*Work required*: All pictures are to be skipped; retype only the lines from the top of the entries through the line with "sc.camera = cam", both included.

*-*-*

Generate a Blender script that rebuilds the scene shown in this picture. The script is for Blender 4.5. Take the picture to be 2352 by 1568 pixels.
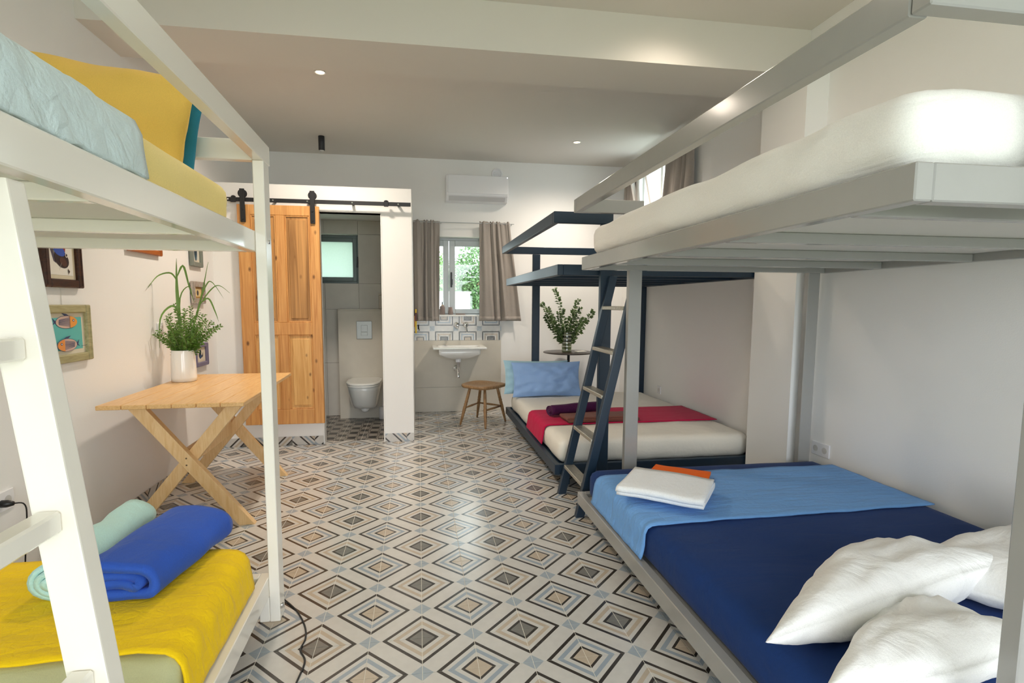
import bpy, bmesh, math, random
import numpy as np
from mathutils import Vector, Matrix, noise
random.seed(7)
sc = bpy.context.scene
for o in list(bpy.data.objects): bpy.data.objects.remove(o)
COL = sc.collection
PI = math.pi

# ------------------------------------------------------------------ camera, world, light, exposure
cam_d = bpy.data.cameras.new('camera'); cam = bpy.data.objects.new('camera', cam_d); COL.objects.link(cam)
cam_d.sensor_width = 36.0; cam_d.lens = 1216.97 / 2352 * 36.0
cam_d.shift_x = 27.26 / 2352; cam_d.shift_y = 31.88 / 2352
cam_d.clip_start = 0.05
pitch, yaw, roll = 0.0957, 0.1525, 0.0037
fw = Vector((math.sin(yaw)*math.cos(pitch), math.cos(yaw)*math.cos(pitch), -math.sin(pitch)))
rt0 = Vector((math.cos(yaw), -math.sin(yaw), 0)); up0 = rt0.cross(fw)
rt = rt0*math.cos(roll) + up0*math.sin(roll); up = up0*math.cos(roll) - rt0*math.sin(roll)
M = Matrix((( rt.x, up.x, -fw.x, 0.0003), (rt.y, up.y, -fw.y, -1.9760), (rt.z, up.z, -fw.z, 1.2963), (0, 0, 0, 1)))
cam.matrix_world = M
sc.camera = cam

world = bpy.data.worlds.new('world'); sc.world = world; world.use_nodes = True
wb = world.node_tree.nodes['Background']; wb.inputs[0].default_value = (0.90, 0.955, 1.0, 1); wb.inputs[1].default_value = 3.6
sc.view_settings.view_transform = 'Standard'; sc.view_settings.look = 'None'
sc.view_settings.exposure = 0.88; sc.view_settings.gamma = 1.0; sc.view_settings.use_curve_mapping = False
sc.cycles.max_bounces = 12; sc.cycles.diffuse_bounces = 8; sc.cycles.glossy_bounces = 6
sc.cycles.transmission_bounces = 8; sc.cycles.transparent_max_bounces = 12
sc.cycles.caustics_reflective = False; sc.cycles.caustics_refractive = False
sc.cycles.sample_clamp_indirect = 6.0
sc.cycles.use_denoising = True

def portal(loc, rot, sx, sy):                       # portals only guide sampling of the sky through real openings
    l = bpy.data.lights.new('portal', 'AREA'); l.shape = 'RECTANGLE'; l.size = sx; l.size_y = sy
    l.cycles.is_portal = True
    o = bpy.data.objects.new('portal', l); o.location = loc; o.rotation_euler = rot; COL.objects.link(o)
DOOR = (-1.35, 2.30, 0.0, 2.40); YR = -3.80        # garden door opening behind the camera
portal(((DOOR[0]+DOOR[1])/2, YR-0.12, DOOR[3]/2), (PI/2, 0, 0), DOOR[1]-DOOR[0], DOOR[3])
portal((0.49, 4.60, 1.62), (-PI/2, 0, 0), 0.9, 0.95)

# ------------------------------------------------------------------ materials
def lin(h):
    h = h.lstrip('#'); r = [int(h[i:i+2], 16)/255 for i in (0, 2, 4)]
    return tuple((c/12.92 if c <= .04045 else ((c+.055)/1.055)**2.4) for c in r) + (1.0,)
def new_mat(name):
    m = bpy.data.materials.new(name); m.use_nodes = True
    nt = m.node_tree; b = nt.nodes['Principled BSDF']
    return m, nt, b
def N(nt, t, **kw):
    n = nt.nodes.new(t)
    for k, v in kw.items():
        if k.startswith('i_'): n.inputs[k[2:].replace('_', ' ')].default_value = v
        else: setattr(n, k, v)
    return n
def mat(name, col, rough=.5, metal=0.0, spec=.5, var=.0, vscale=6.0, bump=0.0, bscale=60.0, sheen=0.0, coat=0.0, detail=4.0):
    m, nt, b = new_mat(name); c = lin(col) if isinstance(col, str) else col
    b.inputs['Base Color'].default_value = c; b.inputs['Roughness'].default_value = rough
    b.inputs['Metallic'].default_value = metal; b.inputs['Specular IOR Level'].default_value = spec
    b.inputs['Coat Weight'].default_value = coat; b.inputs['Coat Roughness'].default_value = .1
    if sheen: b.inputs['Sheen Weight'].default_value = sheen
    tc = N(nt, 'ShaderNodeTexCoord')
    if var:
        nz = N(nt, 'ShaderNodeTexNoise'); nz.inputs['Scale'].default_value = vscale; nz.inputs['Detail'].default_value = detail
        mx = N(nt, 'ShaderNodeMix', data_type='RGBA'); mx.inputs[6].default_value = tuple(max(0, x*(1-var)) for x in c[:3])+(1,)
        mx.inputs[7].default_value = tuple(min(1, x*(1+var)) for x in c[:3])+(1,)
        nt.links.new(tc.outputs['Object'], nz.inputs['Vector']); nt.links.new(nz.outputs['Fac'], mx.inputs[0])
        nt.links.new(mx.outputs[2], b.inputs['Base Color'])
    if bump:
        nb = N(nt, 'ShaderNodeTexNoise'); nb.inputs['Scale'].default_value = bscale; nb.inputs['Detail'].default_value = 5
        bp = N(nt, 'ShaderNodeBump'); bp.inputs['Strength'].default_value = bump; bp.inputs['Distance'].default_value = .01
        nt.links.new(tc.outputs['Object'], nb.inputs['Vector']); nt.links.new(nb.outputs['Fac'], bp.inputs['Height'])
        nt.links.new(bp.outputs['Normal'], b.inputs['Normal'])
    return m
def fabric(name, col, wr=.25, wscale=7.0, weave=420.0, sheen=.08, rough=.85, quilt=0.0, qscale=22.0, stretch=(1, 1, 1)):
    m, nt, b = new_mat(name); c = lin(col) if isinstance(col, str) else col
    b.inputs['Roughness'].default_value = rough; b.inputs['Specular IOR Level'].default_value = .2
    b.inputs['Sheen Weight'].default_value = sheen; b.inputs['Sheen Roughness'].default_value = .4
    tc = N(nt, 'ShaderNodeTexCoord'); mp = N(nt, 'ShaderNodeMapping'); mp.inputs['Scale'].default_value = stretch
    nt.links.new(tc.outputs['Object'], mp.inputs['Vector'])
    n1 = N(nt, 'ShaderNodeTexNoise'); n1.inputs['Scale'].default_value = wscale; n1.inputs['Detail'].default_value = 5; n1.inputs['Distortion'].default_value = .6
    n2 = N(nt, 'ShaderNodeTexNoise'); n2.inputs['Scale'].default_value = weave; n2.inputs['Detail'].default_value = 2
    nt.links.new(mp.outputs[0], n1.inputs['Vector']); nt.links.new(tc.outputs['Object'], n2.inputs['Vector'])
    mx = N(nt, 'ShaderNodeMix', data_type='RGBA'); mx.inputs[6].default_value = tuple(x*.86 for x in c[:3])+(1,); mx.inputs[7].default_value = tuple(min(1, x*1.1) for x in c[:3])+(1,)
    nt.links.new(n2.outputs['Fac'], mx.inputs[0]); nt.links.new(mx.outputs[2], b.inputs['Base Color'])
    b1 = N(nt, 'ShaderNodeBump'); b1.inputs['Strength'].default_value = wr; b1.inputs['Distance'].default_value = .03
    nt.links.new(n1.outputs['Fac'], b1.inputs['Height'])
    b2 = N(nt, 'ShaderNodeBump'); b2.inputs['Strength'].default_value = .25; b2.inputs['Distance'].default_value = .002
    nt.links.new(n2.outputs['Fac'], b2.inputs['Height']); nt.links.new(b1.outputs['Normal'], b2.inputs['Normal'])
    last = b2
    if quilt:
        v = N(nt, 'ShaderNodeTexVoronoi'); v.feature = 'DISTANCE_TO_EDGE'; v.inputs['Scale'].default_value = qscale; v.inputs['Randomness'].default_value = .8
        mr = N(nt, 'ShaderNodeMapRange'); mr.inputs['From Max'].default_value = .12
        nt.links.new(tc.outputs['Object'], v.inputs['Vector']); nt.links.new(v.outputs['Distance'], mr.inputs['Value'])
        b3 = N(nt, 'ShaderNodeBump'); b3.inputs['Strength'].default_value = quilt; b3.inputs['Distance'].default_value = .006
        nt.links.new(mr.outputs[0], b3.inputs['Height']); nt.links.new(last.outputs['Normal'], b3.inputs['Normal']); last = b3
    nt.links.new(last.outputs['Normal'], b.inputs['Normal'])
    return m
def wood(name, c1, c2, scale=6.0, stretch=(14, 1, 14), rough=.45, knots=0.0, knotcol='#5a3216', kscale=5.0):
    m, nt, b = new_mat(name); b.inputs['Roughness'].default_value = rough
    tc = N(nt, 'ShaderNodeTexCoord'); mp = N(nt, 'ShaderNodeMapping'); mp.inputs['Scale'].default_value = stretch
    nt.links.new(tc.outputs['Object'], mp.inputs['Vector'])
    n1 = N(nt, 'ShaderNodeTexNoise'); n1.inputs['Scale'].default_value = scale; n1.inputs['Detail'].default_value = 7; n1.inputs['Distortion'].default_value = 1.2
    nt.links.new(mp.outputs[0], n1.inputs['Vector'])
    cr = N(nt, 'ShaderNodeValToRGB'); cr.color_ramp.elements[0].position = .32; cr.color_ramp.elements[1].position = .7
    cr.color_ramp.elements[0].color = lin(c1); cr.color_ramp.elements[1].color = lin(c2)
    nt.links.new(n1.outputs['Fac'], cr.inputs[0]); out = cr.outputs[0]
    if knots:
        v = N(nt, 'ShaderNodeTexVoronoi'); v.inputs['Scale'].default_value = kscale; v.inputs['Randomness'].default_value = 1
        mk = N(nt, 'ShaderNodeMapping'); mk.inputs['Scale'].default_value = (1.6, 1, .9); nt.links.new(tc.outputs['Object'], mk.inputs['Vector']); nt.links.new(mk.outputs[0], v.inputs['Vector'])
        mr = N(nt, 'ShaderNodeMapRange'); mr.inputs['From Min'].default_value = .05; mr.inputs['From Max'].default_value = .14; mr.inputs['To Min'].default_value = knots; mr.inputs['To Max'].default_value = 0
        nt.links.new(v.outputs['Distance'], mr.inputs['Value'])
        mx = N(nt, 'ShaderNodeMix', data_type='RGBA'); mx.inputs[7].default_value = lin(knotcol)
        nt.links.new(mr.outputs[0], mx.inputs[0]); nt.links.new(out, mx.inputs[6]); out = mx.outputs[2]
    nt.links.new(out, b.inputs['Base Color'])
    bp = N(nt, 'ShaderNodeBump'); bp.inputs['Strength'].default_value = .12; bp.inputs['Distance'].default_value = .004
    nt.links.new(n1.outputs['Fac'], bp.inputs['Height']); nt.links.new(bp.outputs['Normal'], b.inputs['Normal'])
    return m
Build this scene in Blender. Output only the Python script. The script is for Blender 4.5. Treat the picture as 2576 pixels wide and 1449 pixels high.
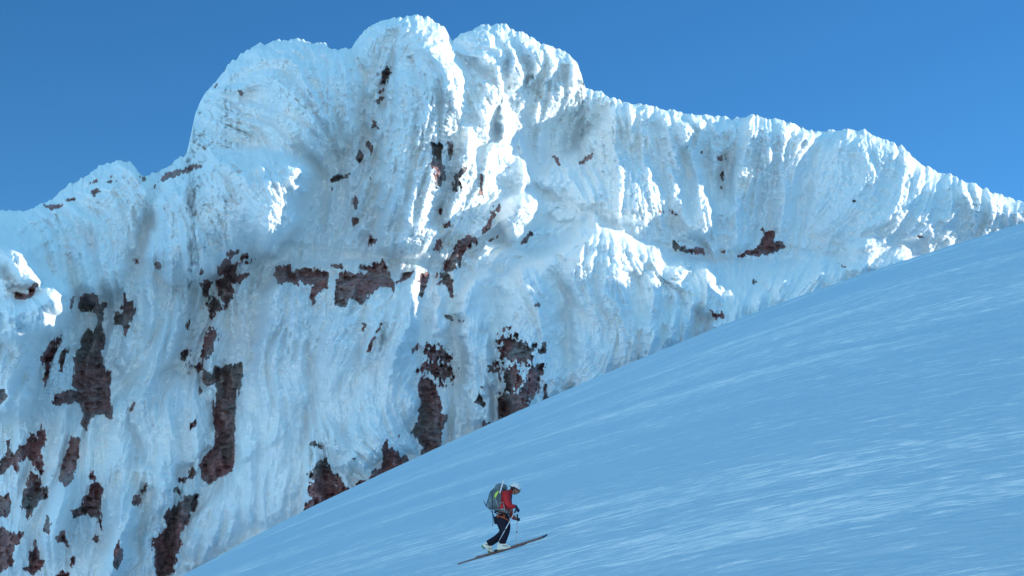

*-*-*

*Reply to the exercise*:
Generate a Blender script that rebuilds the scene shown in this picture. The script is for Blender 4.5. Take the picture to be 2352 by 1568 pixels.
import bpy, bmesh, math, random
import numpy as np
from mathutils import Vector, Matrix, noise
random.seed(7)
sc = bpy.context.scene
for o in list(bpy.data.objects): bpy.data.objects.remove(o)
COL = sc.collection
PI = math.pi

# ------------------------------------------------------------------ camera, world, light, exposure
cam_d = bpy.data.cameras.new('camera'); cam = bpy.data.objects.new('camera', cam_d); COL.objects.link(cam)
cam_d.sensor_width = 36.0; cam_d.lens = 1216.97 / 2352 * 36.0
cam_d.shift_x = 27.26 / 2352; cam_d.shift_y = 31.88 / 2352
cam_d.clip_start = 0.05
pitch, yaw, roll = 0.0957, 0.1525, 0.0037
fw = Vector((math.sin(yaw)*math.cos(pitch), math.cos(yaw)*math.cos(pitch), -math.sin(pitch)))
rt0 = Vector((math.cos(yaw), -math.sin(yaw), 0)); up0 = rt0.cross(fw)
rt = rt0*math.cos(roll) + up0*math.sin(roll); up = up0*math.cos(roll) - rt0*math.sin(roll)
M = Matrix((( rt.x, up.x, -fw.x, 0.0003), (rt.y, up.y, -fw.y, -1.9760), (rt.z, up.z, -fw.z, 1.2963), (0, 0, 0, 1)))
cam.matrix_world = M
sc.camera = cam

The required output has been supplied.